Nonetheless, since the purpose of the provision is to protect the voters, this fourth issue is further explored. Even if this court accepted the reasoning in Waste Technologies, supra, the text in the present case is such that it could indeed mislead voters. In Waste Technologies, the court *503sets forth a test based on whether there was reason to believe that a voter could not make an informed decision regarding the content of the proposed ordinance. Id. at 8. The proposed ordinance in Waste Technologies was a mere six lines long making it easily readable by anyone.

In contrast, the petition in this case covered three-quarters of a page, consisting of three sections and containing nineteen lines.

We are convinced that a title would be beneficial in enlightening the average elector as to the nature of the petition, and, on the contrary, its absence could well be misleading. Thus, relator's fourth issue also has merit.

Although we wholeheartedly agree with the respondent's position that, whenever possible, such decisions should be left to the voters rather than to the courts, we feel strongly that the questions of law presented to us prevent such an easy out.

In an analogous decision, Justice William B. Brown in his concurring opinion admirably summarized our position today.

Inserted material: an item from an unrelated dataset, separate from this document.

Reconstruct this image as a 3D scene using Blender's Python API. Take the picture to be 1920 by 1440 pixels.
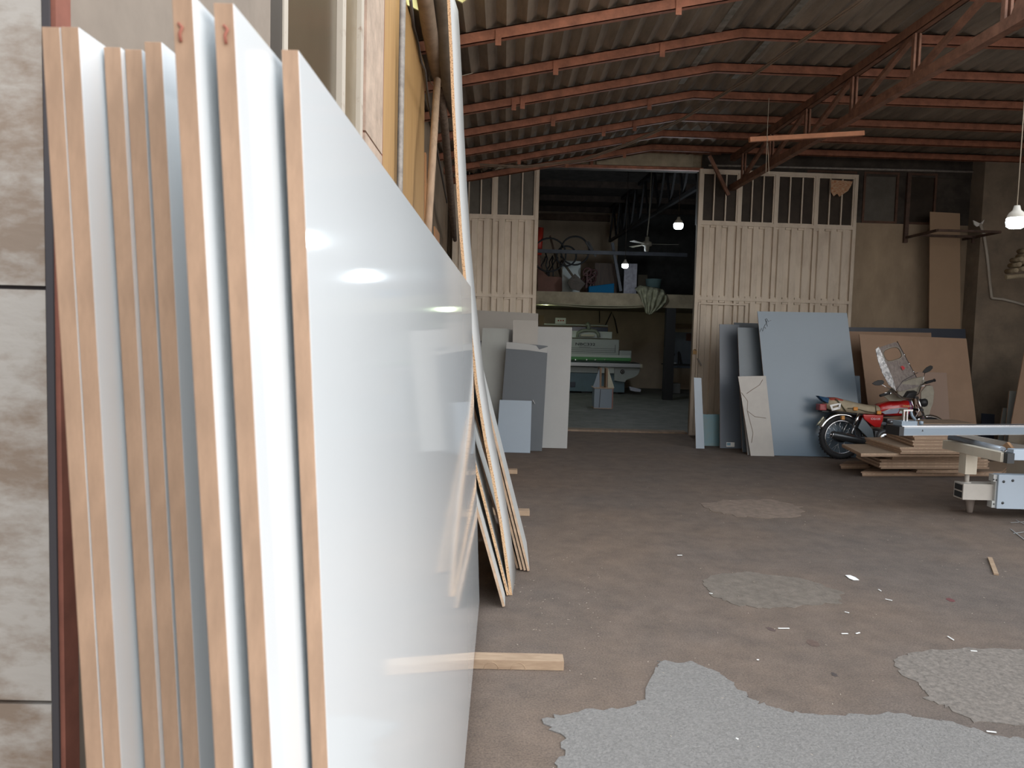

"Rather than to engraft in to the law a precedent which would require this court to decide such cases in partisan circumstances without a guiding standard, I prefer to impose upon initiators a strict though easily accom-plishable requirement that can be uniformly and consistently applied. Hard cases, indeed, often make bad law. Herein, however, I must opt for the hard decision rather than the bad law. *** " State ex rel., Carter v. Celebrezze, J. (1980), 63 Ohio St. 2d 326, 330.

The relator's complaint for a writ of mandamus, as prayed for is granted.

CHRISTLEY, P.J., MAHONEY, J., FORD, J., concur.